I had to slow just a bit to consider or admire "pleasedness" , "nonsense-logic", and "structurally", so I mix in a lighter novel, "Love, Theoretically" of the new STEM Romance genre, and also a Dystopian Graphic Novel "Once Upon a Time at the End of the World" into my active stack along with "The Challenge of Things: Thinking Through Troubled Times" by the philosopher A.C. Grayling, and "Everything is Predictable: How Bayesian Statistics Explain Our World" by science journalist Tom Chivers, although the last is a bit lazy of me since it is likely to confirm my anti-frequentist bias and is a bit of a distraction from actually pushing myself further along in the related mathematics which would require an alternate form of stamina. Now the stack is a bit heavy on books I lighted on myself, so I will add something recommended to me by human in my social or salon/forum circle, maybe "A True Story" by Lucian, or "Building the Cathedral" by Sadie Moon, or "Liberty from All Masters' by Barry Lynn. I also need something that is more "How To" with a possible project interface, so I grab "Alexa for Dummies" as starting point for my potential Senior Citizen Aiding Technology project, since my mother already owns two of these devices and they are getting little use.

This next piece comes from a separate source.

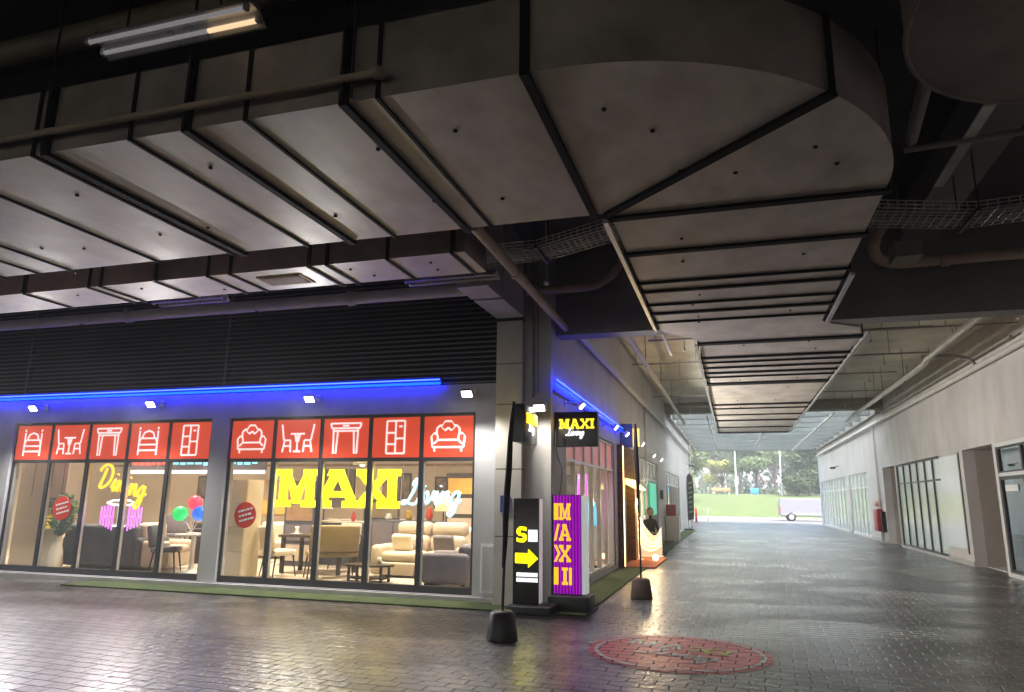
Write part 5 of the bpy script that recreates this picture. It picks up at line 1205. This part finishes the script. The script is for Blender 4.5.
q = MB(); q.box(XR + 3.2, XR + 3.3, 12, 58, 0, 3.4); q.box(XR + .3, XR + 3.3, 12, 58, 3.4, 3.5); q.box(XR + .3, XR + 3.3, 12, 58, -.02, .02)
for y in (15.1, 20.0, 25.0, 31.4, 37.8, 44.1, 57.3): q.box(XR + 1.2 if y in (20.0, 31.4) else XR + .3, XR + 3.2, y, y + .08, .02, 3.4)
q.build('inner_wall', M['film'], rb, True)
MB().box(XR - .012, XR - .001, 23.15, 24.98, .42, 3.02).build('wall_panel', M['film'], rb, True)
MB().box(XR - .02, XR - .001, 22.98, 23.08, .30, 3.07).build('slot', M['frame'], rb, True)
def bay(y0, y1, n, zt=3.08, tr=2.36, zb=.082, fm='frame', glass='glass_alley', edge=None, wb=.05):
    wd = (y1 - y0) / n
    for i in range(n):
        a, b_ = y0 + i * wd + .002, y0 + (i + 1) * wd - .002; x0, x1 = XR + .03, XR + .12
        fr = MB(); fr.box(x0, x1, a, a + wb / 2, zb, zt); fr.box(x0, x1, b_ - wb / 2, b_, zb, zt); fr.box(x0, x1, a + wb / 2, b_ - wb / 2, zb, zb + .07); fr.box(x0, x1, a + wb / 2, b_ - wb / 2, zt - .05, zt); fr.box(x0 + .002, x1, a + wb / 2, b_ - wb / 2, tr, tr + .05)
        fo = fr.build('alley_window', M[fm], rb, True)
        for za, zb2 in ((zb + .071, tr - .001), (tr + .051, zt - .051)):
            p = MB(); p.box(XR + .07, XR + .08, a + wb / 2 + .001, b_ - wb / 2 - .001, za, zb2); p.build('pane', M[glass], fo, True)
bay(25.1, 31.4, 6, wb=.10, glass='pane_glare')
bay(37.92, 43.58, 5, fm='frame_white', glass='pane_glare'); bay(44.72, 57.28, 9, fm='frame_white', glass='pane_glare')
# near glazed door with thick white frame
q = MB(); q.box(XR - .03, XR + .12, 19.93, 20.035, 0, 3.09); q.box(XR - .03, XR + .12, 15.25, 15.35, 0, 3.09); q.box(XR - .03, XR + .12, 15.35, 19.93, 2.99, 3.09); q.box(XR - .03, XR + .12, 15.35, 19.93, 0, .1)
q.box(XR - .02, XR + .10, 15.35, 19.93, 2.30, 2.38)
fo = q.build('glazed_front', M['frame_white'], rb, True)
for a, b_ in ((15.36, 17.0), (17.0, 18.45), (18.45, 19.92)):
    q = MB(); q.box(XR + .0, XR + .07, a + .002, a + .06, .101, 2.299); q.box(XR, XR + .07, b_ - .06, b_ - .002, .101, 2.299); q.box(XR, XR + .07, a + .06, b_ - .06, .101, .18); q.box(XR, XR + .07, a + .06, b_ - .06, 2.22, 2.299)
    q.box(XR, XR + .07, a + .002, a + .05, 2.381, 2.989); q.box(XR, XR + .07, b_ - .05, b_ - .002, 2.381, 2.989); q.box(XR, XR + .07, a + .05, b_ - .05, 2.381, 2.42); q.box(XR, XR + .07, a + .05, b_ - .05, 2.95, 2.989)
    q.build('door_frame', M['frame'], fo, True)
    for za, zb in ((.181, 2.219), (2.421, 2.949)):
        q = MB(); q.box(XR + .03, XR + .04, a + .061, b_ - .061, za, zb); q.build('pane', M['glass_alley'], fo, True)
q = MB(); q.box(XR + .012, XR + .028, 18.9, 19.7, 1.95, 2.1); q.build('notice', M['white'], fo, True)
q = MB(); q.box(XR + .3, XR + 1.2, 15.5, 18.6, .02, 1.5); 
# fire cabinet, pipe, lamp, camera on the right wall
t = thing('fire_cabinet', 'dark red fire hose cabinet on the pier of the right wall', 'fire cabinet', (XR, 35.2, .45)); MB().rbox(-.22, -.001, -.42, .42, 0, .95, .015).build('body', M['red'], t); MB().rbox(-.245, -.222, -.38, .38, .04, .91, .008).build('door', M['red'], t); MB().box(-.262, -.246, .25, .3, .42, .54).build('handle', M['silver'], t)
q = MB(); q.box(-.26, -.22, -.9, -.62, 0, .95); q2 = MB(); q2.box(XR - .15, XR - .001, 34.2, 34.5, .45, 1.3); single('fire_box', q2, M['void'], 'narrow dark box beside the red fire cabinet on the right wall', 'box')
q = MB(); q.ball((XR - .08, 35.1, 1.62), .17); single('alarm_bell', q, noise_mat('bell', (.55, .3, .26), .5), 'round pinkish alarm bell above the red fire cabinet', 'alarm bell')
pipe([(XR - .07, 34.9, 4.95), (XR - .07, 34.9, 2.0), (XR - .07, 35.0, .05)], .045, 'pipe_white', 'white downpipe on the right wall above the red fire cabinet', name='downpipe', collars=[((XR - .07, 34.9, 2.0), (XR - .07, 34.9, 2.15))])
q = MB(); q.tube([(XR, 47, 3.8), (XR - .25, 47, 3.75)], .02, 5); q.rbox(XR - .5, XR - .2, 46.92, 47.08, 3.62, 3.74, .02); single('security_camera', q, M['frame'], 'small dark security camera on the right wall above the far glazing', 'camera')
q = MB(); q.tube([(XL, 46, 3.9), (XL + .25, 46, 3.85)], .02, 5); q.rbox(XL + .2, XL + .5, 45.92, 46.08, 3.72, 3.84, .02); single('security_camera', q, M['frame'], 'small dark security camera high on the far left alley wall', 'camera')

# ================================================================== OUTSIDE
for x, y, lb in ((-3.28, 60, 'red bollard at the far left end of the alley, the left one of the pair'), (-2.98, 60.2, 'red bollard at the far left end of the alley, the right one of the pair')):
    t = thing('bollard', lb, 'bollard', (x, y, 0)); q = MB(); q.lathe([(.09, .02), (.09, 1.0), (.06, 1.12), (.01, 1.15)], n=12); q.build('post', noise_mat('bollard_red', (.6, .04, .05), .4), t); q = MB(); q.lathe([(.14, 0), (.14, .02), (.09, .03)], n=12); q.build('base', M['black'], t)
t = thing('bollard', 'thin white post at the far end of the alley right of the red bollards', 'bollard', (-2.05, 60, 0)); q = MB(); q.lathe([(.045, 0), (.045, 1.1), (.02, 1.13)], n=10); q.build('post', M['white'], t); q = MB(); q.lathe([(.14, 0), (.14, .03), (.05, .05)], n=12); q.build('base', M['kerbstone'], t)
# van
t = thing('parked_van', 'white delivery van parked on the road beyond the alley, side on', 'van', (6.3, 69.6, 0))
q = MB(); sec = [(-2.5, .42), (-2.55, .8), (-2.5, 1.7), (-2.38, 1.93), (-2.2, 1.98), (1.05, 1.98), (1.3, 1.9), (1.75, 1.28), (2.4, 1.08), (2.52, .85), (2.5, .42)]
def vanslice(y, f): return [(x, y, .42 + (z - .42) * f if z > 1.3 else z) for x, z in sec]
rows = [[(x, -.86, z) for x, z in sec], [(x, -.90, min(z, 1.25)) if z > 1.25 else (x, -.90, z) for x, z in sec]]
q.prism_y(sec, -.84, .84); 
vo = q.build('body', M['van'], t)
bm = bmesh.new(); bm.from_mesh(vo.data); bmesh.ops.bevel(bm, geom=[e for e in bm.edges if abs(e.verts[0].co.y - e.verts[1].co.y) < .01], offset=.07, segments=3, affect='EDGES'); bm.to_mesh(vo.data); bm.free()
for sy in (-1, 1):
    for x in (-1.55, 1.65):
        q = MB(); q.M = Matrix.Translation((x, sy * .78, .33)) @ Matrix.Rotation(PI / 2, 4, 'X'); q.lathe([(.30, -.1), (.33, -.07), (.33, .07), (.30, .1)], n=22); wo = q.build('wheel', M['tyre'], t)
        q = MB(); q.M = Matrix.Translation((x, sy * .78, .33)) @ Matrix.Rotation(PI / 2, 4, 'X'); q.lathe([(.19, -.107), (.21, -.103), (.21, .103), (.19, .107)], n=18); q.build('rim', M['silver'], wo)
        q = MB(); q.M = Matrix.Translation((x, sy * .80, .36)) @ Matrix.Rotation(PI / 2, 4, 'X'); q.lathe([(.39, -.045), (.39, .045)], n=22); q.build('wheel_arch', M['black'], t)
    q = MB(); q.prism_y([(1.12, 1.25), (1.62, 1.25), (1.25, 1.78), (1.12, 1.8)], sy * .845 - .005, sy * .845 + .005); q.build('side_window', M['car_glass'], t)
    q = MB(); q.box(-2.52, -2.44, sy * .80 - .07, sy * .80 + .05, .82, 1.25); q.build('tail_light', M['taillight'], t)
    q = MB(); q.box(-2.3, 1.0, sy * .846 - .006, sy * .846 + .006, .60, .65); q.build('trim_strip', noise_mat('van_trim', (.4, .4, .42), .5), t)
    q = MB(); q.box(.6, .75, sy * .848 - .008, sy * .848 + .008, .98, 1.02); q.build('door_handle', M['black'], t)
    q = MB(); q.box(.25, .262, sy * .845 - .004, sy * .845 + .004, .5, 1.85); q.build('door_seam', M['pipe_grey'], t)
q = MB(); q.box(-2.58, -2.48, -.8, .8, .36, .52); q.build('bumper', M['pipe_grey'], t)

rt_ = random.Random(5)
def tree(loc, h, cr, label, lm, trunk_h, n=2600, s=.32, clumps=9, group=None, low=False):
    t = thing('tree', label, 'tree', loc, 0, group)
    q = MB(); q.tube(smooth([(0, 0, -.2), (.1, .05, trunk_h * .5), (.05, 0, trunk_h), (.15, 0, h * .75)]), [.22 - .012 * k for k in range(16)], 8)
    cl = []
    for k in range(clumps):
        a = rt_.uniform(0, 2 * PI); rr = cr * rt_.uniform(.25, .8); z = rt_.uniform(trunk_h + .1 * h, h * .92)
        cl.append((rr * math.cos(a), rr * math.sin(a), z)); q.tube([(0.05, 0, trunk_h * rt_.uniform(.7, 1.1)), (rr * .5 * math.cos(a), rr * .5 * math.sin(a), (trunk_h + z) / 2 + .2), cl[-1]], [.09, .06, .025], 5)
    q.build('trunk', M['bark'], t)
    q = MB()
    for c in cl: foliage(q, c, cr * rt_.uniform(.35, .5), cr * rt_.uniform(.35, .5), (h - trunk_h) * rt_.uniform(.16, .26), n // clumps, s, 0, rt_)
    q.build('crown', M[lm], t); return t
tree((3.0, 106, 2.6), 8.5, 4.6, 'spreading green tree in the middle of the park behind the hedge', 'leaf', 3.2, 3000, .34, 11)
tree((9.0, 98, 2.4), 7.0, 3.2, 'dense dark green tree on the right, above the white van', 'leaf_dark', .4, 5200, .30, 16)
tree((-5.3, 88, 1.5), 8.5, 2.4, 'leafy tree at the left edge of the park view', 'leaf', .8, 3400, .28, 12)
tree((-1.6, 112, 2.7), 5.0, 2.6, 'small yellow green tree left of the spreading tree', 'leaf_yellow', 1.4, 1800, .28, 8)
tree((-3.5, 128, 2.8), 11, 5, 'tall pale tree far behind on the left of the park', 'leaf', 4, 2200, .45, 10)
tree((12, 132, 2.8), 11, 5, 'tall tree far behind on the right of the park', 'leaf', 4, 2200, .45, 10)
tree((1.0, 136, 2.8), 13, 6.5, 'tall pale tree far behind the spreading tree', 'leaf', 4, 3600, .5, 14)
tree((7.5, 146, 2.8), 13, 6, 'tall tree far behind, between two lamp posts', 'leaf_dark', 4, 3600, .5, 14)
tree((-8.5, 122, 2.8), 10, 4.5, 'broad tree far behind the leafy tree at the left edge', 'leaf_dark', 2.5, 2600, .42, 11)
tree((-16, 100, 2.5), 9, 4, 'tree off to the far left of the park', 'leaf', 2.5, 2000, .4, 9)
tree((20, 104, 2.5), 9, 4.5, 'tree off to the far right of the park', 'leaf_dark', 2.5, 2000, .4, 9)
q = MB()
for k in range(26): foliage(q, (-14 + k * 1.15, 103.5 + rt_.uniform(-.2, .2), 3.0), .8, .5, .5, 110, .16, 0, rt_)
single('hedge', q, M['leaf_dark'], 'long low dark green hedge at the top of the grass bank', 'hedge')
q = MB()
for k in range(20): foliage(q, (-20 + k * 2.6, 152 + rt_.uniform(-1, 1), 5.2 + rt_.uniform(-.8, .8)), 2.2, 1.2, 3.0, 170, .5, 0, rt_)
single('hedge', q, M['leaf'], 'tall loose pale green hedge far behind the park trees', 'hedge')
for x, y, h, lb in ((.35, 98, 6.2, 'slim pale lamp post left of the spreading tree'), (5.9, 99, 6.8, 'slim pale lamp post between the spreading tree and the dark green tree')):
    t = thing('street_lamp', lb, 'lamp post', (x, y, 2.45)); q = MB(); q.tube([(0, 0, 0), (0, 0, h)], [.10, .06], 8); q.build('pole', M['white'], t); q = MB(); q.tube([(0, 0, h), (.3, 0, h + .15), (.9, 0, h + .2)], .04, 6); q.build('arm', M['white'], t); q = MB(); q.rbox(.8, 1.3, -.12, .12, h + .14, h + .26, .03); q.build('lamp_head', M['pipe_grey'], t)
t = thing('park_sign', 'small blue sign board on a post at the foot of the spreading tree', 'sign', (2.6, 99.5, 2.5)); MB().rbox(-.5, .5, -.04, .04, .15, .85, .02).build('board', M['sign_blue'], t)
for x in (-.4, .4): MB().tube([(x, .05, -.1), (x, .05, .9)], .04, 6).build('post', M['white'], t)
t = thing('park_bench', 'wooden park bench on the grass bank left of the blue sign', 'bench', (-1.6, 99.3, 2.48)); MB().box(-1.2, 1.2, -.25, .25, .42, .48).build('seat', M['wood'], t); MB().box(-1.2, 1.2, .22, .28, .55, .9).build('backrest', M['wood'], t)
for x in (-1, 1): MB().box(x - .05, x + .05, -.2, .26, 0, .42).build('leg', M['kerbstone'], t)
def far_building(loc, wd, h, fl, cols, label):
    t = thing('apartment_building', label, 'building', loc); MB().box(-wd / 2, wd / 2, 0, 14, -1, h).build('wall', M['building_far'], t); MB().box(-wd / 2 - .4, wd / 2 + .4, -.4, 14.4, h + .002, h + .6).build('roof', M['white'], t)
    for f in range(fl):
        for c_ in range(cols):
            x = -wd / 2 + (c_ + .5) * wd / cols; z = 1.2 + f * (h - 1) / fl
            fo = MB().box(x - .9, x + .9, -.06, -.002, z, z + 1.7).build('window', M['white'], t); MB().box(x - .8, x + .8, -.09, -.061, z + .1, z + 1.6).build('pane', M['win_far'], fo)
far_building((17, 190, 2.8), 22, 22, 6, 6, 'pale pinkish apartment building far behind the park, on the right')
far_building((-11, 210, 2.8), 20, 17, 5, 6, 'pale pinkish apartment building far behind the park, on the left')
hz = MB().box(-260, 260, -140, 440, -1.6, 32)
hm = bpy.data.materials.new('haze'); hm.use_nodes = True; hn = hm.node_tree; hn.nodes.remove(hn.nodes['Principled BSDF'])
pv = hn.nodes.new('ShaderNodeVolumePrincipled'); pv.inputs['Color'].default_value = (.93, .96, .97, 1); pv.inputs['Density'].default_value = .0026; pv.inputs['Anisotropy'].default_value = .2
hn.links.new(pv.outputs[0], hn.nodes['Material Output'].inputs['Volume'])
struct('haze', hz, hm, 'stuff')
bpy.context.view_layer.update()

Now I am happy with my stack, but will free to edit or amend it as I go, since white-knuckling through any book that proves less interesting than I hoped is anathema this practice. I have found Taleb's 30 hours/week reasonably easy to achieve during a week in which I am otherwise doing something like camping in an RV while it rains, and most difficult when I am generally stressed out. There have been, thankfully, brief periods in my life during which I have been so stressed out I haven't been able to read my way through an entire book. So, it may be the case that the study is reflective of correlation rather than causation: the least likely to be stressed out humans also being the most likely to spend quantity time engaged in reading. I would further posit that the variety of relaxed energy necessary to immerse one's self in reading is not entirely dissimilar to the relaxed energy necessary to enjoy receptive role in sexual context and/or spend the day just bumming around on a beach. Another study found that heterosexual women who are frequent readers of romance novels also report highest level of sexual drive/receptivity, and romance novels are the genre of fiction most frequently read by women. However, I would hesitate to extend this to the utilization of porn by men since the associated behavioral elements are quite dissimilar. For example, although romance novels are quick reads, women over the age of 13 rarely fast-forward to the racy bits, the mental immersion in some level of developed context prior to coming upon the racy bits is preferred. Also, a large proportion of romance novels are not even vaguely racy. Following the only very slightly unpredictable plot line is somehow relaxing; maybe as a minor mental exercise in social skills. Although, it is the case that as with porn, the "money-shot" of the plot line rarely varies much from the standard, whether/even if the female protagonist is polyamorous time-traveller obsessed with Scottish men from warring clans, blind Amish virgin, of an alien species with more than two sexes/genders, or a STEM PhD on the autism spectrum.